start Data

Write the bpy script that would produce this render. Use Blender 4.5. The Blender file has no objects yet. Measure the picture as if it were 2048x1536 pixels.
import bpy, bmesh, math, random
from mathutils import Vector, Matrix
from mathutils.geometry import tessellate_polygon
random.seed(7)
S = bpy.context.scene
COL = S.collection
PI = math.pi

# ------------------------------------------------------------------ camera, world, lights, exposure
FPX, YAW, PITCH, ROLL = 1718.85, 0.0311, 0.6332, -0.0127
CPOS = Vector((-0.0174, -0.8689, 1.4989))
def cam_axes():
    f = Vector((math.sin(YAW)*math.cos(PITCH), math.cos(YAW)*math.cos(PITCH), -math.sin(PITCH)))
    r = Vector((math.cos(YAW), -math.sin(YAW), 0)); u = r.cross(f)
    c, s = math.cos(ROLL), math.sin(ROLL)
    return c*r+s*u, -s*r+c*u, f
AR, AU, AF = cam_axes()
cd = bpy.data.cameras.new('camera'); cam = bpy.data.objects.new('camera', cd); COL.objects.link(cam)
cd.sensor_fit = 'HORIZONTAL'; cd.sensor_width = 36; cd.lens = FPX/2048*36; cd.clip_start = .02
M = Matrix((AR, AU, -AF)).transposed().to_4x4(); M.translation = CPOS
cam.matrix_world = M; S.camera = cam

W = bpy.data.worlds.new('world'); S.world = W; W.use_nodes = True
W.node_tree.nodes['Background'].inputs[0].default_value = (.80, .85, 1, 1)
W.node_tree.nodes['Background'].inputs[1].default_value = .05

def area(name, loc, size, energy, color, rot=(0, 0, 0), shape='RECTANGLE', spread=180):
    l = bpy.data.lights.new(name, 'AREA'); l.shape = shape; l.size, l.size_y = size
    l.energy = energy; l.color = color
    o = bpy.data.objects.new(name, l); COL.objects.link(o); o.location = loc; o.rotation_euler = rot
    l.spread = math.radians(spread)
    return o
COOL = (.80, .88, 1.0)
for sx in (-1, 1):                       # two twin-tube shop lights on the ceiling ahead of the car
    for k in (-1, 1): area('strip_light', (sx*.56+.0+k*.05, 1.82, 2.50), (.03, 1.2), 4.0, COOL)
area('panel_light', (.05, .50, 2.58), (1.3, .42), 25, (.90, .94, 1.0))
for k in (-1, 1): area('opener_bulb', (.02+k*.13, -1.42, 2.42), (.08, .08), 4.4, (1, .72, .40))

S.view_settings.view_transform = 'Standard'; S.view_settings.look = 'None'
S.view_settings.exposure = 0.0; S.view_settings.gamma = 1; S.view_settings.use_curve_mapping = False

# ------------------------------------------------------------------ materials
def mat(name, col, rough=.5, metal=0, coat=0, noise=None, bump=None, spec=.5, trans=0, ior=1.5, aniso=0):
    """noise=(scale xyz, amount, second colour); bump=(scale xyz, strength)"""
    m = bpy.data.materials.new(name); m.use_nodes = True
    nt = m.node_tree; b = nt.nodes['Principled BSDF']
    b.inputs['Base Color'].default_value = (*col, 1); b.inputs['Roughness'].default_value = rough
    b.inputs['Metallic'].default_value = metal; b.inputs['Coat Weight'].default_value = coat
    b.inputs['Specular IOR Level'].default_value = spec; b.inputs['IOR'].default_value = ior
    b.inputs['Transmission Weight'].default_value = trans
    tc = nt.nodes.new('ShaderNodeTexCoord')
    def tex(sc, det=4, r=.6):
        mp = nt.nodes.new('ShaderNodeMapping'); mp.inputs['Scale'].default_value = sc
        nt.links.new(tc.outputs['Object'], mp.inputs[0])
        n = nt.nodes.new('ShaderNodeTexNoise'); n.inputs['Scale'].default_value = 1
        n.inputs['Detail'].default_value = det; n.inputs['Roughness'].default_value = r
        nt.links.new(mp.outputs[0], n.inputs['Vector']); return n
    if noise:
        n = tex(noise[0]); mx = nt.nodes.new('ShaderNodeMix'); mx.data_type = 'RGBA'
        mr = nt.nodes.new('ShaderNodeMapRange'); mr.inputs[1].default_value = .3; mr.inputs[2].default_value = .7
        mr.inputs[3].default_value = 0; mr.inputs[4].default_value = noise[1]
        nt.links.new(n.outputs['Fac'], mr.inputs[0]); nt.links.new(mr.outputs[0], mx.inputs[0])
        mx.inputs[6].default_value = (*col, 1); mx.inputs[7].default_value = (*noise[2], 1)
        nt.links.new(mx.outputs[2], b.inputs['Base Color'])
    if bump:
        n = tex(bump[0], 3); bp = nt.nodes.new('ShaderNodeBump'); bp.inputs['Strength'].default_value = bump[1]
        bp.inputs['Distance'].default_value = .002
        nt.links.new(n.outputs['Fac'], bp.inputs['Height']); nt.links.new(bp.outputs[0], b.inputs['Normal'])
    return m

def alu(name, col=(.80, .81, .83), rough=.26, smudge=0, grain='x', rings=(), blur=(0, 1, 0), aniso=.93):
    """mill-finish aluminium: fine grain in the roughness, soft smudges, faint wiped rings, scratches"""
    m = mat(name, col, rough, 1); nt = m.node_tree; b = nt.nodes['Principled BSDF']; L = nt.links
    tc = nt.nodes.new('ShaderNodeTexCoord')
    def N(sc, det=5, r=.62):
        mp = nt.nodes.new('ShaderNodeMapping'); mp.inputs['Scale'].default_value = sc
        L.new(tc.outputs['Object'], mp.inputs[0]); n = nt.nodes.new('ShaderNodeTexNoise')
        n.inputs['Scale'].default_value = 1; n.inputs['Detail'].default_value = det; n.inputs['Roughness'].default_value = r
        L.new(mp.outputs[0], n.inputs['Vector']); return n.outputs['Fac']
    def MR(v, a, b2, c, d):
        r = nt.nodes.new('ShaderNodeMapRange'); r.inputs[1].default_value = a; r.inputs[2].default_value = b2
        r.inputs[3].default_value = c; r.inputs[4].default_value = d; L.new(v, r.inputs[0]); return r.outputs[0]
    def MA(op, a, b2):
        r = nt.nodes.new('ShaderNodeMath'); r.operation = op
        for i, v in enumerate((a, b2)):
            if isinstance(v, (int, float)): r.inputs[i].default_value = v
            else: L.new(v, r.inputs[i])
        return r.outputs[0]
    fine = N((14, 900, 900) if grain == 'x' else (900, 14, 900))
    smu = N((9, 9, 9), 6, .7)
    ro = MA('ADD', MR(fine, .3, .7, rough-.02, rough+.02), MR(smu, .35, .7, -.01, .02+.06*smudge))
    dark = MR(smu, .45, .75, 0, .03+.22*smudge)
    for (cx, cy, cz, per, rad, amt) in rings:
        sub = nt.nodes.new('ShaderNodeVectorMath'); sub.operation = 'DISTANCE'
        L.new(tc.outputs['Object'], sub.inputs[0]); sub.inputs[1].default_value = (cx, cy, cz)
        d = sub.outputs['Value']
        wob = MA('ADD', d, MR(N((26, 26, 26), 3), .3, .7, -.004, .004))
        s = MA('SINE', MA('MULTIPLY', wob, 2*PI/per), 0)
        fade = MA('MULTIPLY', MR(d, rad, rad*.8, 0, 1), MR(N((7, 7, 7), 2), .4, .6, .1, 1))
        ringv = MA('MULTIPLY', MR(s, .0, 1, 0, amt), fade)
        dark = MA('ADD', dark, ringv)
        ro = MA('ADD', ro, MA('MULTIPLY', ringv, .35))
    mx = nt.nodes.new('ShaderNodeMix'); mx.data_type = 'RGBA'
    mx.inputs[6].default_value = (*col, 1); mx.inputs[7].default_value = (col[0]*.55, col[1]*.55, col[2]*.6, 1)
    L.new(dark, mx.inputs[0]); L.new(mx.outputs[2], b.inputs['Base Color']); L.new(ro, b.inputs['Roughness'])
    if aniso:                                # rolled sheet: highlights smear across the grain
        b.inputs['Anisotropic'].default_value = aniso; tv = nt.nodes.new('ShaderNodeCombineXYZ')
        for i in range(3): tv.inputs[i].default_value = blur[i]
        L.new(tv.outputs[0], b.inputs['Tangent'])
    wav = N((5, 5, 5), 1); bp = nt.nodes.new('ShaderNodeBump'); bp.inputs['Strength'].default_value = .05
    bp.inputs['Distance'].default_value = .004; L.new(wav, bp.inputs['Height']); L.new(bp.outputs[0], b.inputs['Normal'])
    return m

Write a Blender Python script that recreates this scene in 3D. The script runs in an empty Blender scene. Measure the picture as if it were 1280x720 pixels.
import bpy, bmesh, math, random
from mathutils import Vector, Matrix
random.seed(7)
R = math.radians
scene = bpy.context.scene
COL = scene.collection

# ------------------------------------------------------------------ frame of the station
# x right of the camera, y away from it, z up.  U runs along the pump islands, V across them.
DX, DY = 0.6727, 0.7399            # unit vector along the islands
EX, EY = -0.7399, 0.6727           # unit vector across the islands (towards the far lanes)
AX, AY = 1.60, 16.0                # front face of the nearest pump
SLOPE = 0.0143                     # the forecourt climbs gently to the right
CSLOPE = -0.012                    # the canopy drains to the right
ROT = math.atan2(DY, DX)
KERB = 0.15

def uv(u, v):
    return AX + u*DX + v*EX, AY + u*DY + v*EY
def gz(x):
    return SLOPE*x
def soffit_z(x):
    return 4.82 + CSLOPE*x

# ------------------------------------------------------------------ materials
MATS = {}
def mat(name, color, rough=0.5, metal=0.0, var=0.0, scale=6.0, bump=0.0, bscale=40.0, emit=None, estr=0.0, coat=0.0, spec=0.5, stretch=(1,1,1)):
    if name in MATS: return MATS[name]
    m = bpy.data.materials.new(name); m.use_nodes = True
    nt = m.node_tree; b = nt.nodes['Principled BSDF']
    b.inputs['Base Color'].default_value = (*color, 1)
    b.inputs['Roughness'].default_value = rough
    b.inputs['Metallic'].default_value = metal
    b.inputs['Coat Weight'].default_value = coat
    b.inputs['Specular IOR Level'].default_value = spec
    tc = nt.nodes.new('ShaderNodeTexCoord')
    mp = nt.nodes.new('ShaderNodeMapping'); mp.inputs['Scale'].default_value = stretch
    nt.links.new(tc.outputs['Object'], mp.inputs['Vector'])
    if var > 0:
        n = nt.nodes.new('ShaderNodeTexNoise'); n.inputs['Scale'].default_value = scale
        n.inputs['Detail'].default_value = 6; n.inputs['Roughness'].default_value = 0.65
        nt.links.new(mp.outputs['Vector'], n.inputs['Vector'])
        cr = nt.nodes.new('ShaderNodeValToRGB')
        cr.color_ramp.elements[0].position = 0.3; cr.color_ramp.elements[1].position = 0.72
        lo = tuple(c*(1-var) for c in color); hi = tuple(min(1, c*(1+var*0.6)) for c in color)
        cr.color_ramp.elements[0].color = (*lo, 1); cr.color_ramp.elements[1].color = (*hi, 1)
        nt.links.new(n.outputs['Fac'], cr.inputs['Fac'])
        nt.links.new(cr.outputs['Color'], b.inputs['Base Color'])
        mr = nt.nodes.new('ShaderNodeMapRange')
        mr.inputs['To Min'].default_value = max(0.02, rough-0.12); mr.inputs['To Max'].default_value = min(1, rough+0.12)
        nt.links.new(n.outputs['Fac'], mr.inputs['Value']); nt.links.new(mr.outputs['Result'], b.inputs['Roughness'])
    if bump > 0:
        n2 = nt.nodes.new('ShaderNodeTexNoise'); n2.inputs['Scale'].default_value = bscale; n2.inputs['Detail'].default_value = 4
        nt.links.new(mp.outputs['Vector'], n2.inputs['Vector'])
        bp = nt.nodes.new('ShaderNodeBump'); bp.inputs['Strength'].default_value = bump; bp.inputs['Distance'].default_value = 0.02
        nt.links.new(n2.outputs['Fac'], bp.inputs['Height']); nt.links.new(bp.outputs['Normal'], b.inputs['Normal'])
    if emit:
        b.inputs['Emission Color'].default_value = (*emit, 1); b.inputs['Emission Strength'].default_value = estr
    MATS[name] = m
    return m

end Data

_Written instruction_
Word for word, quote the lines of the material from the first line through the line with "PI = math.pi", both ends included.

_Task result_
Write the bpy script that would produce this render. Use Blender 4.5. The Blender file has no objects yet. Measure the picture as if it were 2048x1536 pixels.
import bpy, bmesh, math, random
from mathutils import Vector, Matrix
from mathutils.geometry import tessellate_polygon
random.seed(7)
S = bpy.context.scene
COL = S.collection
PI = math.pi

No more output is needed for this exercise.